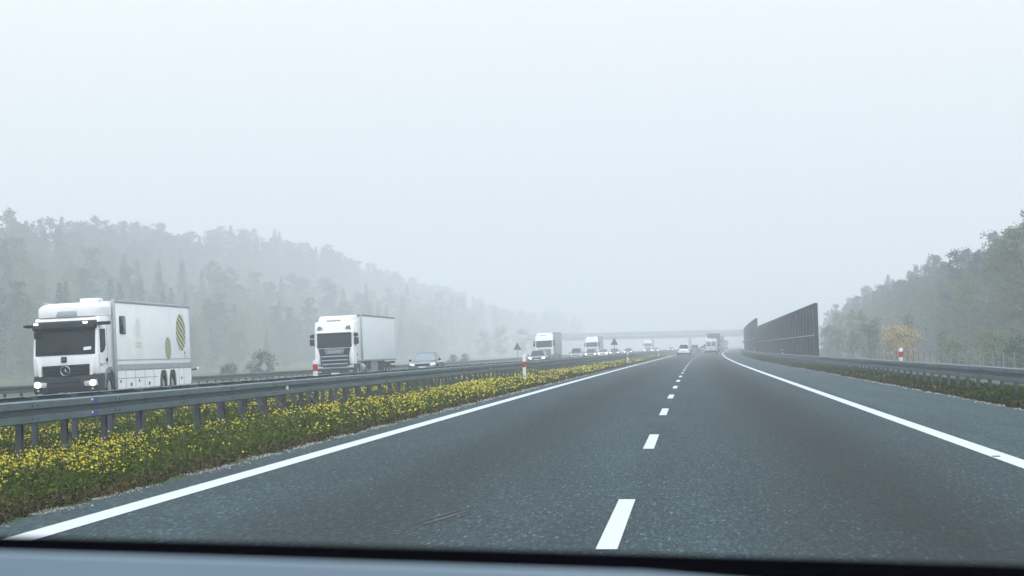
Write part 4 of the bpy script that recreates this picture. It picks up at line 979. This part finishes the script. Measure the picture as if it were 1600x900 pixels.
car('pale car without headlights, leftmost of the bunch of cars in the fog', -17.3, 288, silver, suv=True)
car('grey car with bright headlights in the bunch, in front of the faint truck', -17.3, 322, grey_p, lit=lamp_far)
car('white car with bright headlights in the bunch, right after the grey one', -17.4, 358, white, lit=lamp_far)
car('dark car with one visible headlight behind the median triangular sign', -17.6, 400, dark_p, lit=lamp_far)
car('small dark oncoming car with two headlights, alone between sign and bridge', -17.4, 450, dark_p, lit=lamp_far)
car('tiny car with headlights beside the hazy truck under the bridge', -17.6, 605, grey_p, lit=lamp_far)
car('farthest oncoming car, a tiny grey shape with a headlight near the white car', -17.4, 740, grey_p, lit=lamp_far)
car('white car driving ahead in the left lane', -2.45, 297, white, away=True, suv=True)
car('dark blue car ahead of the white car, partly hidden by it', -2.6, 430, blue_p, away=True, suv=True)
car('grey blue car farther ahead in the left lane, beyond the dark blue one', -2.2, 520, grey_p, away=True)

def van(label, t, s, body, H_=2.6, W_=1.0, L_=5.8):
    r = place('delivery_van', label, 'van', t, s, None, True, L_)
    mb = MB(); mb.loft([[(-W_ * k, y, z0), (W_ * k, y, z0), (W_ * k, y, (z0 + z1) / 2), (W_ * k * .92, y, z1), (-W_ * k * .92, y, z1), (-W_ * k, y, (z0 + z1) / 2)] for y, k, z0, z1 in
                        ((0, .85, .45, .95), (.3, .97, .35, 1.1), (1.0, 1, .35, 1.35), (1.9, 1, .35, H_ - .15), (2.3, 1, .35, H_), (L_ - .1, 1, .35, H_), (L_, .97, .40, H_ - .06))]); mb.build('body', body, r, .05)
    for sg in (-1, 1):
        mb = MB(); mb.box(min(sg * .06, sg * .80), max(sg * .06, sg * .80), L_ - .0, L_ + .03, 1.35, 2.15); mb.build('rear_window', glass_l, r, .02)
        mb = MB(); mb.box(min(sg * .86, sg * .97), max(sg * .86, sg * .97), L_ - .02, L_ + .03, .85, 1.35); mb.build('tail_lamp', red_lens, r, .01)
        mb = MB(); mb.box(min(sg * 1.0, sg * 1.22), max(sg * 1.0, sg * 1.22), 1.3, 1.45, 1.35, 1.75); mb.build('mirror', black, r, .03)
        for y in (1.0, L_ - 1.2): wheel(r, sg * .90, y, .35, .24)
        MB().box(min(sg * 1.0, sg * 1.01), max(sg * 1.0, sg * 1.01), 1.3, 2.2, 1.4, 2.05).build('side_window', glass, r)
    MB().add([(-.8, 1.05, 1.45), (.8, 1.05, 1.45), (.75, 1.78, 2.3), (-.75, 1.78, 2.3), (-.8, 1.2, 1.45), (.8, 1.2, 1.45), (.75, 1.9, 2.3), (-.75, 1.9, 2.3)], [(0, 1, 2, 3), (7, 6, 5, 4), (0, 4, 5, 1), (1, 5, 6, 2), (2, 6, 7, 3), (3, 7, 4, 0)]).build('windscreen', glass, r)
    MB().box(-.98, .98, L_ - .1, L_ + .08, .33, .68).build('rear_bumper', dgrey, r, .02)
    MB().box(-.92, .92, L_, L_ + .025, .98, 1.03).build('handle_strip', dgrey, r)
    MB().box(-.26, .26, L_ + .02, L_ + .04, .75, .87).build('number_plate', plate_m, r)
    return r
van('white high-roofed van seen from behind in the right lane', 1.35, 342, white)
van('blue grey van seen from behind, small between the dark cars and the white van', -1.0, 610, grey_p, 2.9, 1.05)
def truck_away(label, t, s, m, L_=16.5, th=4.0):
    r = tractor_trailer('articulated_truck', label, -21, 50, m, L_, 'b', th=th)
    s2 = s + L_; r.location = P(t, s2, rz_r(t)); sl = float(X0(s2 + 5) - X0(s2 - 5)) / 10; r.rotation_euler = (0, -.02, -math.atan(sl) + math.pi)
truck_away('brown grey trailer of the truck right ahead of the white van', 1.35, 428, tar_brown)
truck_away('grey truck ahead of the brown grey trailer, only its right side showing', 1.4, 560, mat('slate_tarpaulin', (.17, .21, .23), .6, 0, .1, 1))
truck_away('last faint truck in the right lane, a sliver beyond the other trucks', 1.5, 730, mat('slate_tarpaulin', (.17, .21, .23)), th=3.4)

# ------------------------------------------------------------------ the car the picture is taken from
own = thing('passenger_car', 'car in front of whose windscreen the road opens, only its blurred dashboard edge showing', 'car', (0, 0, 0), (0, .02, 0))
dash_m = mat('dashboard_vinyl', (.17, .235, .29), .5, 0, .1, 3)  # sky reflected on the dash top is painted in as blue-grey base colour
frit = mat('black_rubber_trim', (.002, .002, .003), 1, spec=0)
DIST = 1.02
mb = MB(); rings = []
for x in np.linspace(-.72, .72, 37):
    c = EYE - .1040 - .0306 * x - .006 * x * x
    rings.append([(x, DIST, c - .004), (x, DIST + .006, c), (x, DIST + .02, c - .001), (x, DIST + .14, c - .03), (x, DIST + .14, c - .10), (x, DIST - .03, c - .06), (x, DIST - .02, c - .01)])
mb.loft(rings); mb.build('windscreen_trim', frit, own)
mb = MB(); rings = []
for x in np.linspace(-.70, .70, 33):
    c = EYE - .0927 - .034 * x - .05 * max(0, x + .04) - .006 * x * x
    rings.append([(x, DIST - .005, c - .040), (x, .88, c - .012), (x, .853, c - .0012), (x, .850, c - .002), (x, .84, c - .10), (x, .50, c - .24), (x, DIST - .005, c - .24)])
mb.loft(rings); mb.build('dashboard', dash_m, own)
mb = MB(); rings = []
for x in np.linspace(-.85, .85, 13):
    b = .03 * (abs(x) / .85) ** 3
    rings.append([(x, 1.14, .98 - b), (x, 1.6, .93 - b), (x, 2.1, .82 - b * 2), (x, 2.32 - abs(x) * .12, .62), (x, 2.35 - abs(x) * .12, .30), (x, 1.14, .28)])
mb.loft(rings); mb.build('bonnet', silver, own, smooth=True)
mb = MB(); mb.box(-.86, .86, -1.9, .38, .28, .72); mb.box(-.86, .86, .38, 1.14, .28, .80); mb.build('body', silver, own, .05)
for x in (-.78, .78):
    for y in (1.65, -1.1): wheel(own, x, y, .33, .22)

# ------------------------------------------------------------------ haze
HZ = (-1450, 1450, -160, 2560, -4, 98)
mb = MB(); mb.box(*HZ[:4], HZ[4], HZ[5])
hm = bpy.data.materials.new('haze_volume'); hm.use_nodes = True; t_ = hm.node_tree; t_.nodes.clear()
ho = nd(t_, 'ShaderNodeOutputMaterial'); hv = nd(t_, 'ShaderNodeVolumePrincipled')
hv.inputs['Color'].default_value = (.90, .930, .970, 1); hv.inputs['Density'].default_value = .0015; hv.inputs['Anisotropy'].default_value = 0.0
t_.links.new(hv.outputs[0], ho.inputs['Volume'])
tag(mb.build('haze', hm), 'pale fog filling the air over the road and forest', kind='stuff')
☆ ☆ ☆
> **What you have to do**
Skip every picture and transcribe the data above exactly.

> **Completed exercise**
Write part 4 of the bpy script that recreates this picture. It picks up at line 979. This part finishes the script. Measure the picture as if it were 1600x900 pixels.
car('pale car without headlights, leftmost of the bunch of cars in the fog', -17.3, 288, silver, suv=True)
car('grey car with bright headlights in the bunch, in front of the faint truck', -17.3, 322, grey_p, lit=lamp_far)
car('white car with bright headlights in the bunch, right after the grey one', -17.4, 358, white, lit=lamp_far)
car('dark car with one visible headlight behind the median triangular sign', -17.6, 400, dark_p, lit=lamp_far)
car('small dark oncoming car with two headlights, alone between sign and bridge', -17.4, 450, dark_p, lit=lamp_far)
car('tiny car with headlights beside the hazy truck under the bridge', -17.6, 605, grey_p, lit=lamp_far)
car('farthest oncoming car, a tiny grey shape with a headlight near the white car', -17.4, 740, grey_p, lit=lamp_far)
car('white car driving ahead in the left lane', -2.45, 297, white, away=True, suv=True)
car('dark blue car ahead of the white car, partly hidden by it', -2.6, 430, blue_p, away=True, suv=True)
car('grey blue car farther ahead in the left lane, beyond the dark blue one', -2.2, 520, grey_p, away=True)

def van(label, t, s, body, H_=2.6, W_=1.0, L_=5.8):
    r = place('delivery_van', label, 'van', t, s, None, True, L_)
    mb = MB(); mb.loft([[(-W_ * k, y, z0), (W_ * k, y, z0), (W_ * k, y, (z0 + z1) / 2), (W_ * k * .92, y, z1), (-W_ * k * .92, y, z1), (-W_ * k, y, (z0 + z1) / 2)] for y, k, z0, z1 in
                        ((0, .85, .45, .95), (.3, .97, .35, 1.1), (1.0, 1, .35, 1.35), (1.9, 1, .35, H_ - .15), (2.3, 1, .35, H_), (L_ - .1, 1, .35, H_), (L_, .97, .40, H_ - .06))]); mb.build('body', body, r, .05)
    for sg in (-1, 1):
        mb = MB(); mb.box(min(sg * .06, sg * .80), max(sg * .06, sg * .80), L_ - .0, L_ + .03, 1.35, 2.15); mb.build('rear_window', glass_l, r, .02)
        mb = MB(); mb.box(min(sg * .86, sg * .97), max(sg * .86, sg * .97), L_ - .02, L_ + .03, .85, 1.35); mb.build('tail_lamp', red_lens, r, .01)
        mb = MB(); mb.box(min(sg * 1.0, sg * 1.22), max(sg * 1.0, sg * 1.22), 1.3, 1.45, 1.35, 1.75); mb.build('mirror', black, r, .03)
        for y in (1.0, L_ - 1.2): wheel(r, sg * .90, y, .35, .24)
        MB().box(min(sg * 1.0, sg * 1.01), max(sg * 1.0, sg * 1.01), 1.3, 2.2, 1.4, 2.05).build('side_window', glass, r)
    MB().add([(-.8, 1.05, 1.45), (.8, 1.05, 1.45), (.75, 1.78, 2.3), (-.75, 1.78, 2.3), (-.8, 1.2, 1.45), (.8, 1.2, 1.45), (.75, 1.9, 2.3), (-.75, 1.9, 2.3)], [(0, 1, 2, 3), (7, 6, 5, 4), (0, 4, 5, 1), (1, 5, 6, 2), (2, 6, 7, 3), (3, 7, 4, 0)]).build('windscreen', glass, r)
    MB().box(-.98, .98, L_ - .1, L_ + .08, .33, .68).build('rear_bumper', dgrey, r, .02)
    MB().box(-.92, .92, L_, L_ + .025, .98, 1.03).build('handle_strip', dgrey, r)
    MB().box(-.26, .26, L_ + .02, L_ + .04, .75, .87).build('number_plate', plate_m, r)
    return r
van('white high-roofed van seen from behind in the right lane', 1.35, 342, white)
van('blue grey van seen from behind, small between the dark cars and the white van', -1.0, 610, grey_p, 2.9, 1.05)
def truck_away(label, t, s, m, L_=16.5, th=4.0):
    r = tractor_trailer('articulated_truck', label, -21, 50, m, L_, 'b', th=th)
    s2 = s + L_; r.location = P(t, s2, rz_r(t)); sl = float(X0(s2 + 5) - X0(s2 - 5)) / 10; r.rotation_euler = (0, -.02, -math.atan(sl) + math.pi)
truck_away('brown grey trailer of the truck right ahead of the white van', 1.35, 428, tar_brown)
truck_away('grey truck ahead of the brown grey trailer, only its right side showing', 1.4, 560, mat('slate_tarpaulin', (.17, .21, .23), .6, 0, .1, 1))
truck_away('last faint truck in the right lane, a sliver beyond the other trucks', 1.5, 730, mat('slate_tarpaulin', (.17, .21, .23)), th=3.4)

# ------------------------------------------------------------------ the car the picture is taken from
own = thing('passenger_car', 'car in front of whose windscreen the road opens, only its blurred dashboard edge showing', 'car', (0, 0, 0), (0, .02, 0))
dash_m = mat('dashboard_vinyl', (.17, .235, .29), .5, 0, .1, 3)  # sky reflected on the dash top is painted in as blue-grey base colour
frit = mat('black_rubber_trim', (.002, .002, .003), 1, spec=0)
DIST = 1.02
mb = MB(); rings = []
for x in np.linspace(-.72, .72, 37):
    c = EYE - .1040 - .0306 * x - .006 * x * x
    rings.append([(x, DIST, c - .004), (x, DIST + .006, c), (x, DIST + .02, c - .001), (x, DIST + .14, c - .03), (x, DIST + .14, c - .10), (x, DIST - .03, c - .06), (x, DIST - .02, c - .01)])
mb.loft(rings); mb.build('windscreen_trim', frit, own)
mb = MB(); rings = []
for x in np.linspace(-.70, .70, 33):
    c = EYE - .0927 - .034 * x - .05 * max(0, x + .04) - .006 * x * x
    rings.append([(x, DIST - .005, c - .040), (x, .88, c - .012), (x, .853, c - .0012), (x, .850, c - .002), (x, .84, c - .10), (x, .50, c - .24), (x, DIST - .005, c - .24)])
mb.loft(rings); mb.build('dashboard', dash_m, own)
mb = MB(); rings = []
for x in np.linspace(-.85, .85, 13):
    b = .03 * (abs(x) / .85) ** 3
    rings.append([(x, 1.14, .98 - b), (x, 1.6, .93 - b), (x, 2.1, .82 - b * 2), (x, 2.32 - abs(x) * .12, .62), (x, 2.35 - abs(x) * .12, .30), (x, 1.14, .28)])
mb.loft(rings); mb.build('bonnet', silver, own, smooth=True)
mb = MB(); mb.box(-.86, .86, -1.9, .38, .28, .72); mb.box(-.86, .86, .38, 1.14, .28, .80); mb.build('body', silver, own, .05)
for x in (-.78, .78):
    for y in (1.65, -1.1): wheel(own, x, y, .33, .22)

# ------------------------------------------------------------------ haze
HZ = (-1450, 1450, -160, 2560, -4, 98)
mb = MB(); mb.box(*HZ[:4], HZ[4], HZ[5])
hm = bpy.data.materials.new('haze_volume'); hm.use_nodes = True; t_ = hm.node_tree; t_.nodes.clear()
ho = nd(t_, 'ShaderNodeOutputMaterial'); hv = nd(t_, 'ShaderNodeVolumePrincipled')
hv.inputs['Color'].default_value = (.90, .930, .970, 1); hv.inputs['Density'].default_value = .0015; hv.inputs['Anisotropy'].default_value = 0.0
t_.links.new(hv.outputs[0], ho.inputs['Volume'])
tag(mb.build('haze', hm), 'pale fog filling the air over the road and forest', kind='stuff')